Smitten

Dear Miss Lonely Hearts,

I’ve had a thing with a senior for a while. It’s not really going anywhere and I’m not sure it should. He’s a nice guy, but he’ll be gone in a couple months and I’ve still got a few years left at Reed. Being with him makes me happy, but we’ve started this relationship so late in the year I’m not sure we should continue it. What if I develop real feelings for this guy? Is this worth pursuing or should I let it die before it becomes anything too real?

Sincerely,
Smitten

 

Dear Smitten,

With spring break fast approaching and Renn Fayre just around the corner, it seems like seniors will be gone in a blink of the eye. But that may not be the case. After all, a lot of alums end up staying in Portland after graduation. Do you know your guy’s plans? Is it certain that he’ll be moving across the country, never to see you again? These are the easy logistic questions that you should have your guy answer before you consider breaking it off.

Now we get to the harder stuff. Let’s forget that your relationship is relatively new and that this guy will be graduating in May. How much do you like him? Is he simply a fun way for you to pass the time? Or do you fear developing real feelings for him because you know that you two could be something more? If the answer to the last question is yes, then I wouldn’t dismiss him automatically or let the relationship die before it has a chance. He might stay in Portland, or he might even have the same feelings and be willing to try long distance. Long distance relationships are, of course, tricky. With that in mind, you have two questions to consider: Are you open to long distance if it’s with the right person? Or do you want to keep your options open during your next few years at Reed? If you are willing to try long distance, then you should definitely pursue your current relationship. If you don’t want to be tied down for the next few years, you can either keep things casual with this guy or break it off now.

It’s entirely understandable that you’re afraid of having your heart broken, but isn’t that the risk we have to take? Do you really want your life to be defined by a graduation date? If you think your relationship has potential to survive past May, don’t shy away from that potential. See where it takes you and enjoy how happy you feel with this guy. Even if you don’t see much of a future together, you still have the option of sticking together for the rest of his time at Reed. Sure, you run the risk of being upset when he leaves, but you’ll have a great time these next two months and, more importantly, you’ll have another few years at Reed to have similar and maybe even better experiences. If your fling is just something fun, don’t worry too much about developing feelings and being heartbroken—just let it be fun. You shouldn’t dump somebody just because you’re scared; you should dump them because your relationship isn’t working. But it sounds like your relationship is working.

If your relationship lasts until May, then you have two options: staying together and likely having a long distance relationship, or calling it a day and being thankful for the time you had together. Both are good choices, and if you’re concerned about developing feelings and being heartbroken, I think the second option is best. The key here is communication: if you tell your guy that you’re happy and want to keep seeing him until he graduates but not afterwards, you can both enjoy what you have while you have it.

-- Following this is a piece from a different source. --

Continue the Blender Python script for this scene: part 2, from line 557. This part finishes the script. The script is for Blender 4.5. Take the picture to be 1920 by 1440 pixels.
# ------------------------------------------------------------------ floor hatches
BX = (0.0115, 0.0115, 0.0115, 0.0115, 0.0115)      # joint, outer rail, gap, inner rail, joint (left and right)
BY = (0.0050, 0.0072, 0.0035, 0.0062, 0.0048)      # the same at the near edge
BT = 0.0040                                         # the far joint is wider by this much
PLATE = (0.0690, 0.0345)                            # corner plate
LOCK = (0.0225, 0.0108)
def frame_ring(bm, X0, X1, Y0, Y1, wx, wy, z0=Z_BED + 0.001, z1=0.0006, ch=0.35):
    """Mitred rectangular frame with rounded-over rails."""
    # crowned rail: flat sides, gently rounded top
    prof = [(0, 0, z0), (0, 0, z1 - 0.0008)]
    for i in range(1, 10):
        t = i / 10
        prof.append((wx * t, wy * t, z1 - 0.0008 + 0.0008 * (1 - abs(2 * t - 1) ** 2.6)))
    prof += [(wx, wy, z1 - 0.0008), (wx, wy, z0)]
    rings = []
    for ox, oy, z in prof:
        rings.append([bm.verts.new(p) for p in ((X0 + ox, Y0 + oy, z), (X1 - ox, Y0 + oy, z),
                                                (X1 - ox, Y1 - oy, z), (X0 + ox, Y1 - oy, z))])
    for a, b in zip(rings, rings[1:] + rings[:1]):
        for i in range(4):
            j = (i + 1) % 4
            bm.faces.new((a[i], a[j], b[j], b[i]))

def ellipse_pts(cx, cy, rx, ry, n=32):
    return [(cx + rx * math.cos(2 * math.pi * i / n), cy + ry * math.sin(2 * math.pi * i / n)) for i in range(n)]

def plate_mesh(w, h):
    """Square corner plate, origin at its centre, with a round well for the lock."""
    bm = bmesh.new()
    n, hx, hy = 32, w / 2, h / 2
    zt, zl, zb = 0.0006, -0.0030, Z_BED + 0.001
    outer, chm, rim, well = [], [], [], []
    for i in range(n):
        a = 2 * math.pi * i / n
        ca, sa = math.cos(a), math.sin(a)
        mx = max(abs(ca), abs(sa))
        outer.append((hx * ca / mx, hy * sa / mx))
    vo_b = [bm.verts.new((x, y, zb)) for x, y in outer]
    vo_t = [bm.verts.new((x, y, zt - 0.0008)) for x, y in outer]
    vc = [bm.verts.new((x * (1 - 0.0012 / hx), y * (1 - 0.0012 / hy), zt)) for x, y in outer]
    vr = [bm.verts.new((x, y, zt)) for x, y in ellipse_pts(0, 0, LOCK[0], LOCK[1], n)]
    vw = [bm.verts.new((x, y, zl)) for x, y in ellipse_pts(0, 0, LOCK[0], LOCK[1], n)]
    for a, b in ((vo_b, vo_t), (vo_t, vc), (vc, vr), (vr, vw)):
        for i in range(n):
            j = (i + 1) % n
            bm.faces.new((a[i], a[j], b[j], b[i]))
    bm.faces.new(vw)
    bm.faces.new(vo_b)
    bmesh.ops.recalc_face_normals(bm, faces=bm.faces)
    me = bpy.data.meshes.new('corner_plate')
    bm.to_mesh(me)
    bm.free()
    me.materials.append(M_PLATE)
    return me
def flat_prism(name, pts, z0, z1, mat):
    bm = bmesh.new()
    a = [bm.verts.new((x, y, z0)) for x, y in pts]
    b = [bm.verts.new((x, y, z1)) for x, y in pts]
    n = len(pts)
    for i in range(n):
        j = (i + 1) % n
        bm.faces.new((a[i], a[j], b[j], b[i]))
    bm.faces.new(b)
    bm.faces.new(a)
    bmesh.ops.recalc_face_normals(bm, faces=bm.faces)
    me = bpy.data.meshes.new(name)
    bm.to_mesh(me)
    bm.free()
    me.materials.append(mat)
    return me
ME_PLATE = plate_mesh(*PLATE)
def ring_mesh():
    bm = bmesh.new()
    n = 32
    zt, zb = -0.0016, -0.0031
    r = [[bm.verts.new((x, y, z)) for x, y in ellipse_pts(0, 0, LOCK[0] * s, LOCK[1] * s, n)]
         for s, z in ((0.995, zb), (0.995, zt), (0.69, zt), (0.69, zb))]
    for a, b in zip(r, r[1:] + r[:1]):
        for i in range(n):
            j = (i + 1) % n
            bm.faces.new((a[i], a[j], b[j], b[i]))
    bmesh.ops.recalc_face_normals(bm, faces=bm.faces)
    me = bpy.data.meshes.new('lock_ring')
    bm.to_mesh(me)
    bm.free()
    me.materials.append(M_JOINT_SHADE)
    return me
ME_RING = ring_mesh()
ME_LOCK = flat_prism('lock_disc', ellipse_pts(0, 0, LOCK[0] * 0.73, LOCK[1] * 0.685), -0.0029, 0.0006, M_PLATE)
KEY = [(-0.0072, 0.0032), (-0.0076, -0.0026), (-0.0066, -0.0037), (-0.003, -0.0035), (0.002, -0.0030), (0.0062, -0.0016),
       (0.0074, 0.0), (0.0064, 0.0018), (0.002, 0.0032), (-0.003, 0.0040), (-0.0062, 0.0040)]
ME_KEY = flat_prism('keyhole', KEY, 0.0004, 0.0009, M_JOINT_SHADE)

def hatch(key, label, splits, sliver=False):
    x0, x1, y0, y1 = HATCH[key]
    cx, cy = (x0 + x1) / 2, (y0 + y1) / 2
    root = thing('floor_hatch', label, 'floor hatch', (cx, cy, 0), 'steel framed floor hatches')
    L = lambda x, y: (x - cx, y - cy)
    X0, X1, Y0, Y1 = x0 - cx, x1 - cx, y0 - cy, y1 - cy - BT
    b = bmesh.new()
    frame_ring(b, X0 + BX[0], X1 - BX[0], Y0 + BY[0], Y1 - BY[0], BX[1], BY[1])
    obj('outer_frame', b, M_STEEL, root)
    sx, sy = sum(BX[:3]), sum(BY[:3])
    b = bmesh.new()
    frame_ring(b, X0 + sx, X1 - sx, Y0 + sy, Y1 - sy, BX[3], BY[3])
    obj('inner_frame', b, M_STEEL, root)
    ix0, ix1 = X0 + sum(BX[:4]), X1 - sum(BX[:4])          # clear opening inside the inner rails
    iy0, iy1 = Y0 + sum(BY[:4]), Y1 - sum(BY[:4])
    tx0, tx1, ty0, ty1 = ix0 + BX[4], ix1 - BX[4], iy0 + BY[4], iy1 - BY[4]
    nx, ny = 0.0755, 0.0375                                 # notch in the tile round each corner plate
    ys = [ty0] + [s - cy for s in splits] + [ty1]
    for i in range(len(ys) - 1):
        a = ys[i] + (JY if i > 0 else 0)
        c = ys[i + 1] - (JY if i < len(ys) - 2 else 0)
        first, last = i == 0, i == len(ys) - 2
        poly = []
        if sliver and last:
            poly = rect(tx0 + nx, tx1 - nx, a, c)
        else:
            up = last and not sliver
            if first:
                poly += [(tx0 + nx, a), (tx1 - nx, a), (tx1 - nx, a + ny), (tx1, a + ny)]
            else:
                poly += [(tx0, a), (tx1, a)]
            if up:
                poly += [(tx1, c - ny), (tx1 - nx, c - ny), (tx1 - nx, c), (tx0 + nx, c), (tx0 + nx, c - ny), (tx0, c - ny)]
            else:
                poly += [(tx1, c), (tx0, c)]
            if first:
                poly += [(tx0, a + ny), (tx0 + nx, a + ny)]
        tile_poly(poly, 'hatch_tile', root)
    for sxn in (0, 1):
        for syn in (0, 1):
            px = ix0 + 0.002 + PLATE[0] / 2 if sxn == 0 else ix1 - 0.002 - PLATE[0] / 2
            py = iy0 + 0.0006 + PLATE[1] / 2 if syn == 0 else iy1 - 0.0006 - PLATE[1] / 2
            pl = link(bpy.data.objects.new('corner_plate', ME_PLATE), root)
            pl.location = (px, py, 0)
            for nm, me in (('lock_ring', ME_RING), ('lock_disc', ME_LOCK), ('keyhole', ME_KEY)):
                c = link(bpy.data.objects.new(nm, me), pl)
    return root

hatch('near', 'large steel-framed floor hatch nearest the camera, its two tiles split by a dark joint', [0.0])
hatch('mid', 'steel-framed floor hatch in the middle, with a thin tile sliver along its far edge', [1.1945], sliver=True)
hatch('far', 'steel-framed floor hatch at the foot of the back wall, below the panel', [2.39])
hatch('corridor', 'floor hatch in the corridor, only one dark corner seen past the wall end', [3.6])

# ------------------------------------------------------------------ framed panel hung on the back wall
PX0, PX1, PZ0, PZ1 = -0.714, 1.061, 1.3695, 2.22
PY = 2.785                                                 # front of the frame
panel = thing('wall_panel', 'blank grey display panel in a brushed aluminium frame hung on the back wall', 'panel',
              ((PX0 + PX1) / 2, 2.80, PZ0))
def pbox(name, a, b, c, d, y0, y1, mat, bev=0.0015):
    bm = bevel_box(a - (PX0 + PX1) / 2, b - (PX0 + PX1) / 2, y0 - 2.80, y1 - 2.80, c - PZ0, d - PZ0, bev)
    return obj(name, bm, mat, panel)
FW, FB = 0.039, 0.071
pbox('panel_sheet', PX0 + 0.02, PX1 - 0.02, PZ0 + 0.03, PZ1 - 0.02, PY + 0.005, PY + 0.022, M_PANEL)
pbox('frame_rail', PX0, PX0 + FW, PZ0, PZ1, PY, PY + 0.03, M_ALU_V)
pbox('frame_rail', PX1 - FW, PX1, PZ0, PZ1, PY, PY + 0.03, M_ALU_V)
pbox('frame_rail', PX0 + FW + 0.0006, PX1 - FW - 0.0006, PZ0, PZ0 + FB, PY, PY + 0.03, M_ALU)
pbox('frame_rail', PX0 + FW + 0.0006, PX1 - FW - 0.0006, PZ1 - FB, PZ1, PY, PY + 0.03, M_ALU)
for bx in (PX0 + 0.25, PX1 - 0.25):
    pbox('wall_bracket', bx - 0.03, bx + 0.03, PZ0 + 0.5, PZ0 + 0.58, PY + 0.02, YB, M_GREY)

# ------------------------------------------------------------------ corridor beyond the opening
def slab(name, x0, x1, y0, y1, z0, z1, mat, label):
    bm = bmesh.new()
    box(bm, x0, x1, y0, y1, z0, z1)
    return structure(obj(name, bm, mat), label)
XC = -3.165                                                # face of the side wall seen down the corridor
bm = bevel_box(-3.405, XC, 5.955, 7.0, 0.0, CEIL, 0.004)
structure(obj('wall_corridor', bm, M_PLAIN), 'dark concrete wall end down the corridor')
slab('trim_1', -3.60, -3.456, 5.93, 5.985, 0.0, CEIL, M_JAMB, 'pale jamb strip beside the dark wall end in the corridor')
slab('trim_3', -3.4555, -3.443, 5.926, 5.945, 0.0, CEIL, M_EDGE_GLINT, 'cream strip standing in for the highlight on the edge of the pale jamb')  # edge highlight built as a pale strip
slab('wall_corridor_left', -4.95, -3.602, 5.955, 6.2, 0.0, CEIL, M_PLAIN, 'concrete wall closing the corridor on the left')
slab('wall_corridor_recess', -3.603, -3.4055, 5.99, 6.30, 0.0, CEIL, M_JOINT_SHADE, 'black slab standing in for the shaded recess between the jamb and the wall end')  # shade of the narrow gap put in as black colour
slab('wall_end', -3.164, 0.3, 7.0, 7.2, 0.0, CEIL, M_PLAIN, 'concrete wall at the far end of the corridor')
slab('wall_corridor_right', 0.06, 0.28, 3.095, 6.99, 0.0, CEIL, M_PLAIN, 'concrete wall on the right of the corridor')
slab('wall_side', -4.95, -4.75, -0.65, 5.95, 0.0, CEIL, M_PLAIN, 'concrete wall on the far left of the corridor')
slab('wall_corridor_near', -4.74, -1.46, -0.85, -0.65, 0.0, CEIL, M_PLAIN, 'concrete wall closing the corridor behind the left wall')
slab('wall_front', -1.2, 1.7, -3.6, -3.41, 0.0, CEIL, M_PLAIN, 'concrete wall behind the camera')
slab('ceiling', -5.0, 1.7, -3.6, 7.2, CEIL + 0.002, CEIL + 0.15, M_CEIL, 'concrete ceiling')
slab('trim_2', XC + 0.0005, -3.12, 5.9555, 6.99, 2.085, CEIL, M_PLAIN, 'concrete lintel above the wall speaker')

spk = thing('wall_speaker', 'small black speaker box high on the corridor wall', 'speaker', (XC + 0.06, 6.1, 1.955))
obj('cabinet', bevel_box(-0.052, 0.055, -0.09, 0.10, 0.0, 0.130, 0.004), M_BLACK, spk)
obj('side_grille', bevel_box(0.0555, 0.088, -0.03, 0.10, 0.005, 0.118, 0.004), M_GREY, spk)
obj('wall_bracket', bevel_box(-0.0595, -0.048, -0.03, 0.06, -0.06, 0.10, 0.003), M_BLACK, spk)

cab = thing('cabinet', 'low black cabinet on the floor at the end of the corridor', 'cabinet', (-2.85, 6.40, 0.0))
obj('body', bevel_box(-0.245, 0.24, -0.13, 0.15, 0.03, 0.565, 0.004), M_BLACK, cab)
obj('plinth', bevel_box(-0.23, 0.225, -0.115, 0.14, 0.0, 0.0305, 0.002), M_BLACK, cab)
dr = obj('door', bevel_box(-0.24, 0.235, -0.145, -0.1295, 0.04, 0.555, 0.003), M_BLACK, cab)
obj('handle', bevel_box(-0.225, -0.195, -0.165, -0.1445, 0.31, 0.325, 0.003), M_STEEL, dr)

If you develop deeper feelings over these next two months, then the question is whether he has the same feelings and whether you want to pursue a long distance relationship. Maybe he won’t feel the same way, and I’m guessing that’s what you’re most afraid of. With that in mind, test the waters now. Do you just hook up and occasionally hang out? Does he say that he cares about you? Do you have meaningful conversations? If he seems less committed to you now, it’s not very likely he’ll change his mind in the next two months, so keep it casual. If you know that you want something more, it might be best to break it off like you suggested. But I urge you to consider your other options and to be optimistic: dating in college is supposed to be fun and carefree, not wrought with anxiety. Look after yourself, but don’t be afraid to take the plunge!